A reader can navigate the paper several ways -- page by page like a regular paper, or section by section, with each section-front providing a summary of what's inside. The prototype also uses such by-now familiar multimedia tricks as still pictures that turn into video clips when you point to them and stories that provide entrance points to related or previous stories.

And there are ads. "We like ads. People like ads," says Teresa Martin, the lab's information manager.

"Part of our mission is to get advertisers to realize we are not stuck in the industrial age. We are moving into the information age aggressively," Fidler says. "We still have the chance of becoming the predominant news medium of the twenty-first century."

According to Fidler, Knight-Ridder plans to have an electronic version of one of its existing papers up and running by 1995.

At the Massachusetts Institute of Technology Media Lab, rather than trying to design a specific product, researchers are working on a range of devices and programs that change the way people collect and read news. In February 1993, a consortium of twenty-one companies, including Gannett, Knight-Ridder, Times Mirror, and Hearst agreed to invest about $ 2 million a year in MIT's News in the Future research project, directed by Walter Bender. Benders job is to take the sometimes arcane work of fellow researchers in areas like pattern recognition and artificial intelligence, and figure out how it can be used in the news business.

"The impact this technology's going to have on news in the future isn't going to manifest itself in a gadget," Bender says. "Rather it's going to manifest itself in an architecture. And the architecture is going to do three things. It's going to change our concept of timeliness. It's going to change our concept of convenience. And it's going to change our concept of relevancy. In order to do those three things, we need to understand the individual."

According to this vision, readers will receive information from dozens or hundreds of sources -- newspapers, news services, Internet news groups, professional publications. To keep from being buried under the sheer mass of information, people will employ "intelligent agents," computer programs designed to sort through all that information and bring back only the stories they are likely to want to read. For example, every morning, Bender's computer puts together a newspaper for him he calls The Bender Bugle.

"I'm a lot more interested in bicycles than The New York Times editors are. The Bender Bugle has every ad for a bicycle that appears on The Internet. But I don't get any fashion news," Bender adds.

How well this approach works will depend on how well the MIT researchers succeed in designing intelligent agents that understand what stories are about, at least enough so that they can make educated guesses that if you're interested in stock market news you might also want to read about SEC regulations. These agents must be able to learn as they go, watching what you read and refining the selection process a little every day. What they don't do -- yet -- is evaluate the information they process for accuracy and bias, the way a trained editor does.

By removing journalists from the mix and allowing people to go straight to the source, Carl Hausman, president of the Center for Media in the Public Interest, points out, you run the risks created by bulletin board systems and news groups today. There's simply not much accountability.

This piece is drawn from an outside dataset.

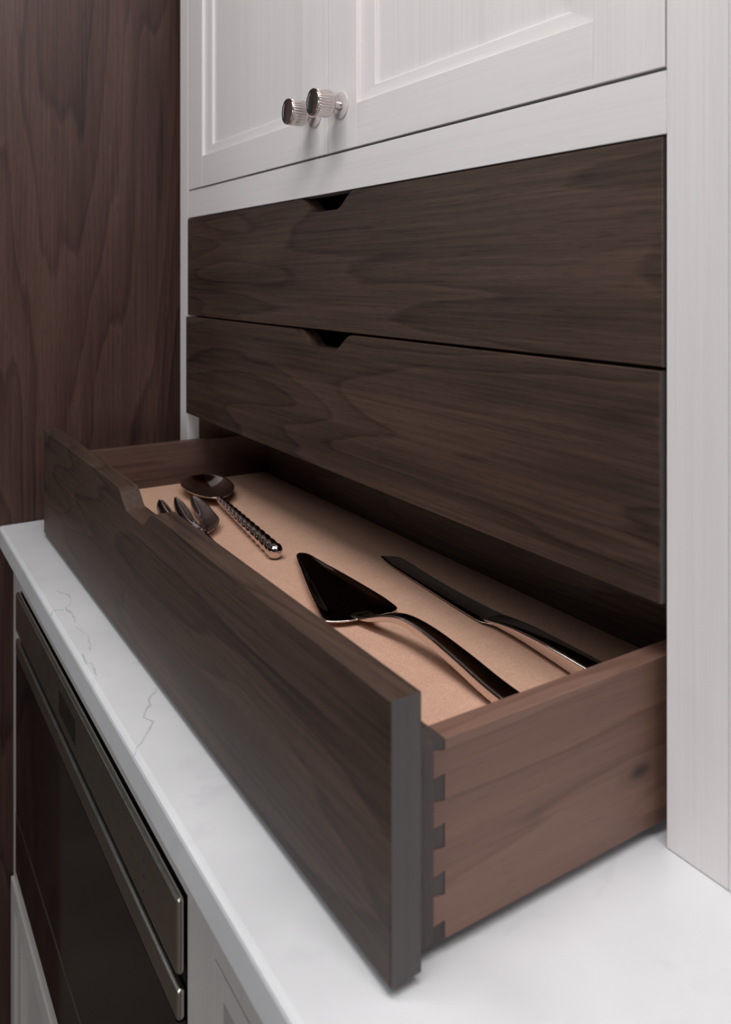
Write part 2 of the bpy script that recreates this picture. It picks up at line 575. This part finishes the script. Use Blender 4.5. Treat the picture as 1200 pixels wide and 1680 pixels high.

"A lot of this information is anonymous. Some of this stuff is crazy. You have no idea where it came from. If I read it in The New York Times, I know it's reputable. At least they have something at stake," Hausman says. Moreover, he argues, even if the facts people get over the wire are correct, readers still need help interpreting those facts. Journalists develop "crap detectors," and learn to examine information for hidden agendas and to put new in perspective. "I don't think most people are trained to do that. And they shouldn't have to," Hausman says.

It seems likely that readers in the future will be offered both kinds of electronic news -- newspapers with what Fidler calls "branded identities," and information retrievers that search a whole range of sources which may or may not be reliable.